HybridEP is selected by setting 
moe_token_dispatcher_type="flex"
and 
moe_flex_dispatcher_backend="hybridep"
.
bash
--moe-hybridep-num-sms 16
Tune the SM count allocated to HybridEP communication (default 16). The performance harness uses 32 for HybridEP workloads. Sweep between 16 and 32 for the target hardware. Set 
NUM_OF_HYBRID_EP_RANKS_PER_NVLINK_DOMAIN
to match the NVLink domain size of the deployment. If it does not match the actual topology, performance and sometimes correctness will suffer. First confirm the HybridEP package imports in the target container; a missing package fails during model construction, before any dispatcher timing is available.

Routing mode

bash
--moe-router-force-load-balancing
For performance benchmarking, force-balance routing is the safer default.

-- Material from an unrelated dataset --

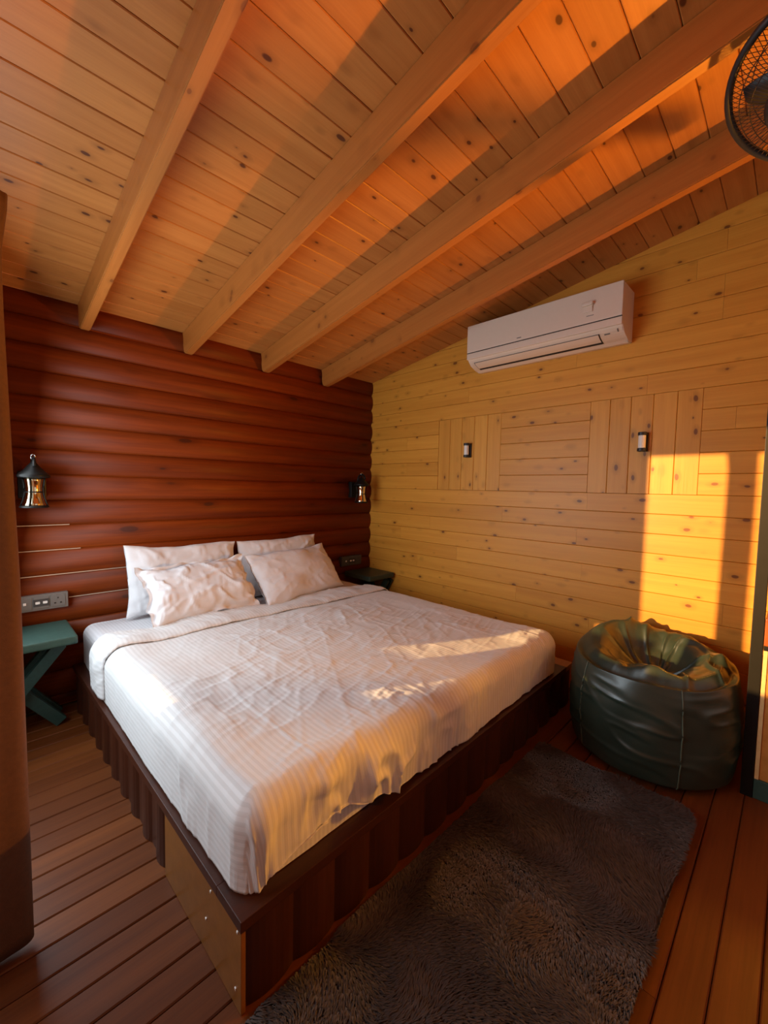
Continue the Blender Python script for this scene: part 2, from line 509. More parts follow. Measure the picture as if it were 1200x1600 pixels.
# ---- ceiling boards and rafters
bm = bmesh.new()
bm_prism(bm, [(.12, ceil_z(.12) + .024), (Y_END - .1, ceil_z(Y_END - .1) + .024), (Y_END - .1, ceil_z(Y_END - .1) + .12), (.12, ceil_z(.12) + .12)], X_END - .1, .12)
ceiling = tag(from_bm('ceiling', bm, SLAB), kind='structure')
RAFT = [-2.290, -1.727, -1.163, -.600]
sl = math.sqrt(1 + SLOPE ** 2)
cn = (0, -SLOPE, -1)
y = -.013 + .113
k = 0
while y > Y_END:
    y1 = min(y, -.0); y0 = max(y - .113, Y_END)
    if y1 - y0 > .01:
        cuts = [X_END, 0.0]
        if k % 2: cuts = [X_END, RAFT[(k * 5 // 2) % 4] + .025, 0.0]
        for a, b in zip(cuts, cuts[1:]):
            strip('board', board_profile((y1 - y0) * sl, .02, .003, .0009), b - a - .0008, PINE_CEIL,
                  axes((1, 0, 0), (0, -1, SLOPE), cn, ((a + b) / 2, (y0 + y1) / 2, ceil_z((y0 + y1) / 2) + random.uniform(0, .0012))), ceiling)
    y -= .113; k += 1
RH, RW = .148, .048
for x in RAFT:
    # profile in (along slope, down) with a rounded toe at the wall end; extruded across x
    L = -Y_END * sl
    prof = [(0.002, .002), (0.002, RH - .035)] + [(0.002 + .035 * (1 - math.cos(a)), RH - .035 + .035 * math.sin(a)) for a in (.5, 1.0, 1.57)] + [(L, RH), (L, .002)]
    bm = bmesh.new()
    A = [bm.verts.new((s - L / 2, 0, d)) for s, d in prof]; B = [bm.verts.new((s - L / 2, RW, d)) for s, d in prof]
    kk = len(prof)
    for i in range(kk):
        j = (i + 1) % kk
        bm.faces.new((A[i], A[j], B[j], B[i]))
    bm.faces.new(A[::-1]); bm.faces.new(B)
    es = [e for e in bm.edges if abs(e.verts[0].co.y - e.verts[1].co.y) < 1e-6 and max(e.verts[0].co.z, e.verts[1].co.z) > .05]
    bmesh.ops.bevel(bm, geom=es, offset=.004, segments=2, affect='EDGES')
    o = from_bm('rafter', bm, PINE_BEAM, ceiling)
    # local x: along slope (away from the log wall, rising), z: down normal, y: world +x
    o.matrix_world = axes((0, -1, SLOPE), (1, 0, 0), cn, (x, Y_END / 2, ceil_z(Y_END / 2)))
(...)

It usually outperforms dropless routing in large-scale benchmarks and makes results more comparable across dispatcher backends.

Key Interactions

FeatureInteraction
CUDA graphsBest paired with 
attn moe_router moe_preprocess
on dropless MoE
EP overlapHelps when dispatcher time is still visible after backend tuning
FP8Often increases the relative importance of communication and host overhead
CPU affinityCan matter as much as dispatcher choice on GB200 or GB300
Pipeline layoutPoor PP or VPP layout can erase dispatcher gains

When To Use Each

alltoall

  • first correctness bring-up
  • small EP configurations
  • debugging communication regressions

DeepEP

  • Hopper or B200 deployments
  • cross-node EP is clearly visible in profiles
  • you want a mature intermediate step before testing HybridEP

HybridEP

  • GB200 or GB300 NVL72 systems
  • large EP degrees
  • memory headroom matters in addition to throughput

Pitfalls

  1. Do not compare dispatchers on different stacks: container, routing mode, PP layout, and CUDA-graph scope can move the result as much as the dispatcher.
  2. HybridEP is topology-sensitive: it is not a universal win outside the hardware it was designed for.
  3. Both dispatchers need SM tuning: default 
    moe_deepep_num_sms
    (20) and 
    moe_hybridep_num_sms
    (16) are reasonable starting points but rarely optimal.
  4. Force-balance and dropless are not interchangeable baselines: keep the routing mode fixed when comparing dispatcher backends.
  5. Memory and throughput can trade off differently by model: Qwen3-style runs may show a smaller speed delta than DSV3, but still justify HybridEP for memory headroom.
  6. Backend import failures are not performance data: if DeepEP or HybridEP is missing from the container, do not compare its failed job against a completed 
    alltoall
    job. Fix the environment first, then rerun the same stack.